New year: After the disappointment of 2010, UCT, under new coach Kevin Foote, will hope to get his hands on the Varsity Cup trophy.
As two-time losing finalists, the Ikey Tigers may have earned the title as perennial runners-up in the Varsity Cup, but it's not one new coach, Kevin Foote (pictured below), particularly wants to live up to.
"You can't go into a competition like this thinking that you're the second-best side," he says from Bloemfontein, where UCT plays the University of Free State's Shimlas this evening at 17h00 in the opening match of the 2011 Varsity Cup, the competition's fourth run. "The guys are under no illusion that they're good enough to win this whole thing."

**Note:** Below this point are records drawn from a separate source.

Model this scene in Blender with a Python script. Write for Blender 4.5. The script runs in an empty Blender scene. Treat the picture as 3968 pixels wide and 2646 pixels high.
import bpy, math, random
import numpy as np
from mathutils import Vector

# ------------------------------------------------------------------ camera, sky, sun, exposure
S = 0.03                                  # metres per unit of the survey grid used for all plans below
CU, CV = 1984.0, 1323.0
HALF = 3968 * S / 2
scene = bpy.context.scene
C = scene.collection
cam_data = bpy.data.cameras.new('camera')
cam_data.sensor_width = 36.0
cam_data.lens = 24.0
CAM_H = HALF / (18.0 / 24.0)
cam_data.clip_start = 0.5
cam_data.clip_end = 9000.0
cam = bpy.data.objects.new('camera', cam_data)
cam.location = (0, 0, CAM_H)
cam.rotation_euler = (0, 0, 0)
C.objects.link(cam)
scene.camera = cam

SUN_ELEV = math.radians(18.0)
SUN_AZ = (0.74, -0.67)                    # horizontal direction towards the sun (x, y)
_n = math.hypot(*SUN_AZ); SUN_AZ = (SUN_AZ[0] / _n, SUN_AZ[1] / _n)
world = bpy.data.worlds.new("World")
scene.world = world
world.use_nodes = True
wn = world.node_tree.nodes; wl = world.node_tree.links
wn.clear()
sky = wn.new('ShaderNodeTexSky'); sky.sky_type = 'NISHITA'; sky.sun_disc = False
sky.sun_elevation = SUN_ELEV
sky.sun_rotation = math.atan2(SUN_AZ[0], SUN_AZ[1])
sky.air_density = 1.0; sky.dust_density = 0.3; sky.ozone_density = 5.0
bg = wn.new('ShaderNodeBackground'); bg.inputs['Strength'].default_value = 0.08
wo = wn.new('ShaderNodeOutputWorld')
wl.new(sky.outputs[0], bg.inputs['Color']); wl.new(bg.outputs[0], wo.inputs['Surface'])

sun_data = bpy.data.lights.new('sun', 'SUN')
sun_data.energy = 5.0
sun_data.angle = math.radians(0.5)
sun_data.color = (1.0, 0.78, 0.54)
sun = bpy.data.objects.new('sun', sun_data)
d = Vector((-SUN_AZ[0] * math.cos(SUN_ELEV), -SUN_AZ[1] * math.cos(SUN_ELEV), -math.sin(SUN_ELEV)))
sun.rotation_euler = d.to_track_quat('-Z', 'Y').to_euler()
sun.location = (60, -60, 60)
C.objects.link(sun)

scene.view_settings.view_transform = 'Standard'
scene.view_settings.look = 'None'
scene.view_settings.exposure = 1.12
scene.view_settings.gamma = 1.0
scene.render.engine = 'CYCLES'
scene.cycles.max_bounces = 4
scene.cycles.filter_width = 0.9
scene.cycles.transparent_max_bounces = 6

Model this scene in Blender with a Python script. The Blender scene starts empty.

Foote, a former SA Sevens captain under Chester Williams, appreciates that he has big boots to fill, replacing as he does John Dobson, who is now head coach of the Western Province Vodacom Cup side. But he plans to stick to the team's winning formula - UCT's brand of running rugby.
"That's how we want to play," he says.
It's a style that the many UCT newbies - eight since the two sides faced off in the 2010 semi-final - will quickly have to adapt to. Fortunately, UCT's not the only team to have to induct umpteen newcomers.
Three-time champions Stellenbosch University - yes, the only team to have its name inscribed on the trophy - has lost the core of its victorious 2010 squad. And, from reporting on varsitycup.co.za, most other teams are in similar boats. And players appear to have changed sides wholesale since 2010.
What's of no doubt is that everyone's taking Varsity Cup a lot more seriously than they did in its inaugural year in 2008. With television broadcasts, a princely winner's cheque and institutional bragging rights to play for, universities have called on the big guns to bolster their campaigns.
Tshwane University of Technology and the Nelson Mandela Metropolitan University have sought out the services of former Springbok coach Jake White, while the University of Pretoria has been put through the mill by Blue Bulls boss Heyneke Meyer.
And tonight UCT can expect a bushy-tailed Shimlas team, which has been working out with Derick Coetzee, the former Springbok conditioning coach. While steering clear of predictions, Foote is keen for the Tigers to stick to the game plan.
"I just hope to go out there and play a great game of rugby, and the result will take care of itself."